Council prepares for possible infrastructure ballot measure

Piedmont Community Pool head lifeguard Zoe Clancy and lifeguard Dennis Urbina preside over a Friday morning lap swim in March 2019. (Sam Richards)

Taking the ongoing analysis of city infrastructure needs and solutions to the next level, the City Council last week directed staff to work with a city committee to review and evaluate overall infrastructure and facilities conditions in preparation for a potential ballot measure in 2020 to help address those needs.

The direction to City Administrator Sara Lillevand came after a discussion of the needs of the city’s aquatics program, including the estimated $15 million or more needed to rebuild the physically faltering Piedmont Community Pool.

But the study of financial needs will go far beyond the pool and its related facilities, with council members envisioning an overarching analysis of long- and short-term spending needs list to make up for what in some cases has been years of deferred maintenance. Other facilities that need work to overcome varying degrees of deferred maintenance include the Recreation Department building, the Veterans Memorial Building, Coaches Field, Linda Beach Playfield, the police department building, the main fire department building and the adjoining City Hall.

“Our city infrastructure is really, really old and we have many facilities — including the pool — that are in serious need of attention.”

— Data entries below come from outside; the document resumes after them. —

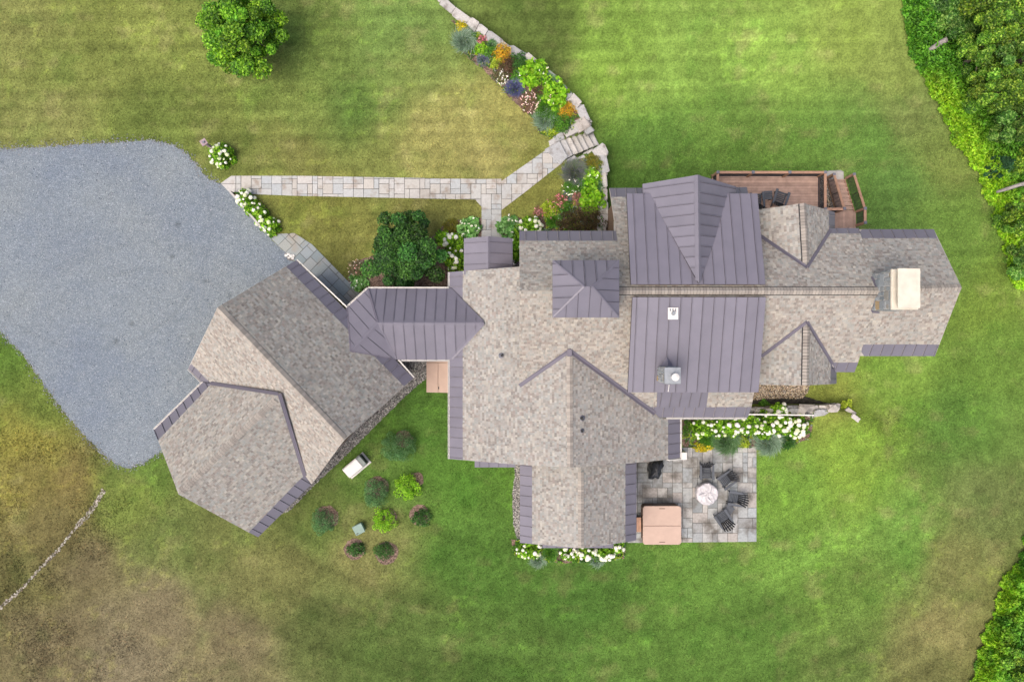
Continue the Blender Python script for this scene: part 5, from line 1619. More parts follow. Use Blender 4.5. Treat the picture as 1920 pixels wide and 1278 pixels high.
# palettes (picture tones)
HYD = [(86, 132, 24), (112, 164, 30), (136, 184, 40), (72, 112, 24), (154, 196, 56)]
LIME = [(122, 176, 26), (142, 190, 40), (100, 154, 24), (158, 200, 60)]
GREEN = [(84, 136, 40), (104, 156, 50), (64, 112, 32)]
DKGREEN = [(62, 106, 44), (78, 124, 52), (52, 90, 38)]
BLUEG = [(122, 148, 122), (140, 164, 140), (104, 130, 104), (156, 176, 154)]
LAV = [(118, 118, 150), (106, 118, 130), (132, 132, 162), (104, 128, 108)]
YEL = [(206, 190, 30), (188, 178, 34), (220, 200, 50), (150, 160, 40)]
ORA = [(204, 160, 34), (190, 140, 36), (214, 176, 56), (150, 150, 44)]
BRON = [(104, 76, 62), (88, 66, 50), (122, 96, 74), (84, 80, 48)]
DKBR = [(74, 62, 38), (88, 74, 42), (60, 54, 34), (96, 88, 46)]
HOST = [(116, 168, 88), (136, 186, 106), (98, 150, 76), (150, 196, 122)]
TEAL = [(78, 122, 70), (96, 140, 84), (64, 104, 60), (112, 152, 98)]
OLIVE = [(126, 126, 40), (108, 112, 36), (142, 136, 50)]
YLG = [(160, 180, 50), (140, 168, 40), (178, 192, 70)]

def ico_head(seed):
    bm = bmesh.new(); bmesh.ops.create_icosphere(bm, subdivisions=3, radius=1.0)
    r = random.Random(seed)
    for v in bm.verts: v.co *= r.uniform(0.84, 1.10)
    bm.transform(Matrix.Diagonal((1, 1, 0.82, 1)))
    me = bpy.data.meshes.new('flower_head'); bm.to_mesh(me); bm.free(); me.materials.append(M['petal'])
    return me
HEADS = [ico_head(s) for s in range(4)]

def plant_root(u, v, z, name, label, cat, group):
    g = gz(u, v)
    p = P(u, v, max(z, g))
    return empty(name, (p.x, p.y, g + 0.02), label, cat, group)

PN = [0]
def put_leaf(root, part, data, mat='leaf'):
    V, T, C = data
    me = np_mesh(part, V, T, C, M[mat])
    return place(part, me, root, wpos(root))

def stems(root, h, r_=0.02, n=4):
    mb = MB(); w = wpos(root)
    for k in range(n):
        a_ = k * 6.28 / n + 0.4
        mb.tube([w, w + Vector((math.cos(a_) * h * .3, math.sin(a_) * h * .3, h * 0.75))], [r_, r_ * .5], 5)
    mb.build('stem', M['bark'], root)

def hydrangea(u, v, r, nf, label, ry=None, group='white hydrangeas', h=0.85, pal=HYD, spread=1.0):
    ry = ry or r; PN[0] += 1; sd = 300 + PN[0]
    root = plant_root(u, v, h * 0.7, 'hydrangea', label, 'hydrangea', group)
    k = 1.16 / 33.0 * (CAM_H - h * .7) / CAM_H
    rx_, ry_ = r * k, ry * k
    put_leaf(root, 'foliage', mound(rx_, ry_, h, int(620 * rx_ * ry_ / 0.25) + 260, 0.15, 0.10, pal, sd, 10))
    stems(root, h)
    rr = random.Random(sd); w = wpos(root)
    for i in range(nf):
        a_ = rr.uniform(0, 6.283); q = math.sqrt(rr.uniform(0.03, 1.0)) * spread
        x, y = math.cos(a_) * q * rx_ * 1.02, math.sin(a_) * q * ry_ * 1.02
        z = h * math.sqrt(max(0.10, 1 - min(q, .97) ** 2)) * 0.98 + 0.05
        s = 0.045 + 0.085 * rr.random() ** 0.8
        place('flower_head', HEADS[i % 4], root, w + Vector((x, y, z)), rot=(rr.uniform(-.5, .5), rr.uniform(-.5, .5), rr.uniform(0, 6)), scale=(s, s * rr.uniform(.9, 1.1), s * rr.uniform(.9, 1.3)))
    return root

def perennial(u, v, r, kind, pal, label, name='perennial', cat='plant', ry=None, h=None, flowers=None, group='perennials in the flower beds', size=1.36):
    PN[0] += 1; sd = 300 + PN[0]; ry = ry or r
    hh = h if h is not None else max(0.25, min(0.9, r * 0.032))
    root = plant_root(u, v, hh * 0.6, name, label, cat, group)
    k = size / 33.0; rx_, ry_ = r * k, ry * k; ar = rx_ * ry_
    if kind == 'mound': d = mound(rx_, ry_, hh, int(2200 * ar) + 260, 0.085, 0.05, pal, sd, 8)
    elif kind == 'broad': d = mound(rx_, ry_, hh, int(560 * ar) + 120, 0.22, 0.16, pal, sd, 9)
    elif kind == 'fine': d = mound(rx_, ry_, hh, int(4600 * ar) + 500, 0.06, 0.028, pal, sd, 12)
    elif kind == 'tuft': d = tuft(rx_, ry_, hh, int(1700 * ar) + 340, 0.022, pal, sd)
    put_leaf(root, 'foliage', d)
    if kind != 'tuft': stems(root, hh, 0.012, 3)
    if flowers:
        cols, nf, fs, spike = flowers
        rng = np.random.default_rng(sd + 1)
        a = rng.uniform(0, 6.283, nf); q = np.sqrt(rng.uniform(0, 1, nf)) * 0.95
        C = np.stack([np.cos(a) * q * rx_, np.sin(a) * q * ry_, hh * np.sqrt(np.maximum(0.1, 1 - q ** 2)) + spike * rng.uniform(0.6, 1.1, nf)], 1)
        m = 5
        Cc = np.repeat(C, m, 0) + rng.normal(size=(nf * m, 3)) * fs * 0.4
        dd = unit(nf * m, 0.4, rng)
        fl = leaf_tris(Cc, dd, unit(nf * m, 1.5, rng), fs * rng.uniform(.8, 1.4, nf * m), fs * 0.8, np.repeat(pick(cols, nf, .12, rng), m, 0) * 1.25)
        put_leaf(root, 'blossom', fl)
        if spike > 0.15:
            mb = MB(); w = wpos(root)
            for c_ in C[:14]: mb.tube([w + Vector((c_[0] * .5, c_[1] * .5, hh * .5)), w + Vector(c_)], [0.008, 0.006], 4)
            mb.build('flower_stalk', M['pedgreen'], root)
    return root
WHT = [(240, 238, 225), (250, 248, 240)]; PNK = [(214, 140, 148), (226, 168, 170), (200, 120, 132)]; PKW = [(240, 214, 206), (232, 190, 186), (246, 236, 226)]

# long bed under the curved wall, from its top end down
perennial(866, 51, 10, 'mound', YEL, 'small yellow clump at the top tip of the curved wall bed')
perennial(870, 74, 17, 'tuft', BLUEG, 'blue-grey spiky clump at the upper end of the curved wall bed', 'lavender_clump')
perennial(888, 67, 9, 'mound', GREEN, 'small green plant wedged between the blue-grey clump and pink blossom near the wall top')
perennial(903, 75, 8, 'fine', [(150, 110, 96), (180, 120, 116)], 'rosy pink flowering clump against the curved wall, upper bed', flowers=(PNK, 16, 0.06, 0.02))
perennial(901, 90, 11, 'mound', LIME, 'bright green clump just below the rosy pink flowers in the curved bed')
perennial(922, 84, 8, 'tuft', TEAL, 'small blue-green tuft touching the curved wall above the orange-yellow plant')
perennial(917, 97, 10, 'mound', GREEN, 'mid green clump left of the orange-yellow plant in the curved bed')
perennial(907, 110, 10, 'tuft', LAV, 'small slate-blue lavender clump at the outer edge of the curved bed', 'lavender_clump')
perennial(942, 101, 16, 'mound', ORA, 'large orange-yellow flowering mound in the upper half of the curved bed')
perennial(931, 117, 11, 'mound', YLG, 'pale yellow-green clump directly below the large orange-yellow mound')
perennial(951, 124, 16, 'fine', BRON, 'bronze-brown mound between orange-yellow and dark green plants of the curved bed')
perennial(973, 114, 14, 'mound', DKGREEN, 'dark green upright clump against the curved wall, upper of two beside the lime mound', h=0.6)
perennial(966, 140, 11, 'mound', GREEN, 'mid green clump lower left beside the first round lime mound')
perennial(940, 143, 12, 'fine', [(96, 100, 60), (130, 120, 90)], 'cream-white flowering clump at the outer edge of the curved bed', flowers=(WHT, 34, 0.055, 0.05))
perennial(1001, 136, 22, 'broad', LIME, 'large round lime-green mound, upper of two against the curved wall', h=0.75, flowers=(WHT, 4, 0.08, 0.0))
perennial(965, 164, 13, 'tuft', [(92, 96, 142), (106, 110, 152), (84, 92, 118)], 'purple-blue lavender mound at the outer edge of the curved bed', 'lavender_clump')
perennial(1026, 152, 13, 'tuft', TEAL, 'blue-green grass tuft between the two lime mounds by the curved wall')
perennial(1008, 167, 13, 'fine', BRON, 'brown-leaved clump left of the lower lime mound in the curved bed')
perennial(1041, 176, 22, 'broad', LIME, 'large round lime-green mound, lower of two against the curved wall', h=0.75, flowers=(PKW, 7, 0.08, 0.02))
perennial(993, 191, 16, 'fine', [(110, 96, 70), (140, 110, 92)], 'pinkish-white flowering clump at the lower outer edge of the curved bed', flowers=(PKW, 60, 0.055, 0.06))
perennial(1026, 200, 18, 'tuft', GREEN, 'long green grassy clump below the lower lime mound', h=0.6)
perennial(1061, 205, 14, 'fine', ORA, 'orange-gold clump at the wall just above the stone steps')
perennial(1021, 222, 16, 'tuft', BLUEG, 'pale blue-green spiky clump near the lower end of the curved bed')
perennial(1052, 229, 15, 'mound', GREEN, 'round mid green clump beside the stone steps', h=0.5)
perennial(1034, 246, 14, 'mound', YLG, 'low yellow-green mat at the foot of the curved bed by the steps', ry=9, h=0.25)
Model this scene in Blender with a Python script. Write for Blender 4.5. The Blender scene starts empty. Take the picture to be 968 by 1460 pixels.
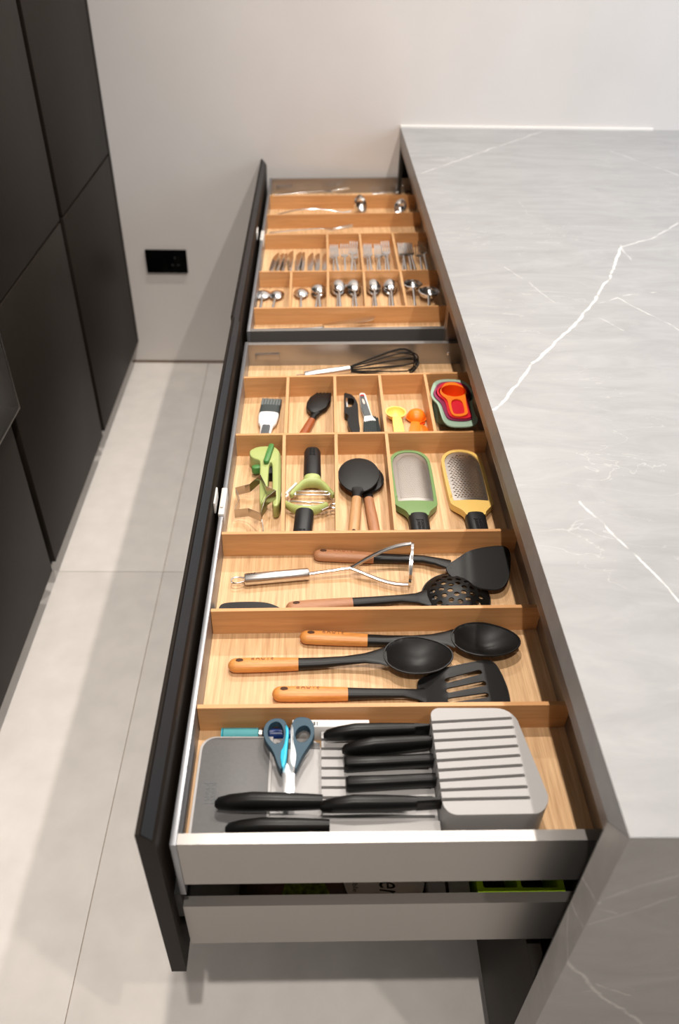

Councilwoman Betsy Smegal Andersen, who along with Mayor Robert McBain comprises the Aquatics Subcommittee

“They’re in need of a significant amount of investment if they’re going to be usable for the next 50 years,” Andersen said.

Paying for that work, or at least some of it, could mean Piedmont voters will be asked to support it, possibly through a construction bond measure or something similar, Mayor Robert McBain said.

The Nov. 4 action follows the council’s authorizing city staff in early October to begin preparing for a March ballot measure for renewing the city’s Municipal Services Tax (usually known simply as the “parcel tax”) for four more years.

On Nov. 4, McBain also said the Budget Advisory and Financial Planning Committee will be asked to continue its work into the city’s financial needs, and for recommendations on how such needs can be paid for.  That committee, in an October report, recommended the city put a parcel tax extension on the March 2020 election ballot; some of that study work done for that report will translate to the wider examination of city infrastructure work. McBain said the committee will be “deputized” to take that work to another level.

The Budget Advisory and Financial Planning Committee, chaired by Bill Hosler, is being asked to report its findings to the council by April 7, 2020. At that point, the council can determine their next steps.

This week, McBain added that any and all funding opportunities should be explored, including public/private partnerships such as the one in which the city and community have teamed up for a major overhaul and improvements to what is now called the Corey Reich Tennis Center. 

“Given the city’s needs, however, private funding will likely not be sufficient even with the generosity of Piedmont’s residents,” McBain said.

Councilwoman Jen Cavanaugh said knowing the options will arm the council to make crucial choices next year, especially given that the 2020 election ballots will contain numerous other local, regional, and state measures.

Whatever those choices end up being, city leaders know the work, and finding ways to pay for it, will be daunting.

“It’s going to be a big lift,” McBain said on Nov. 4. “But then again, we knew it would be.”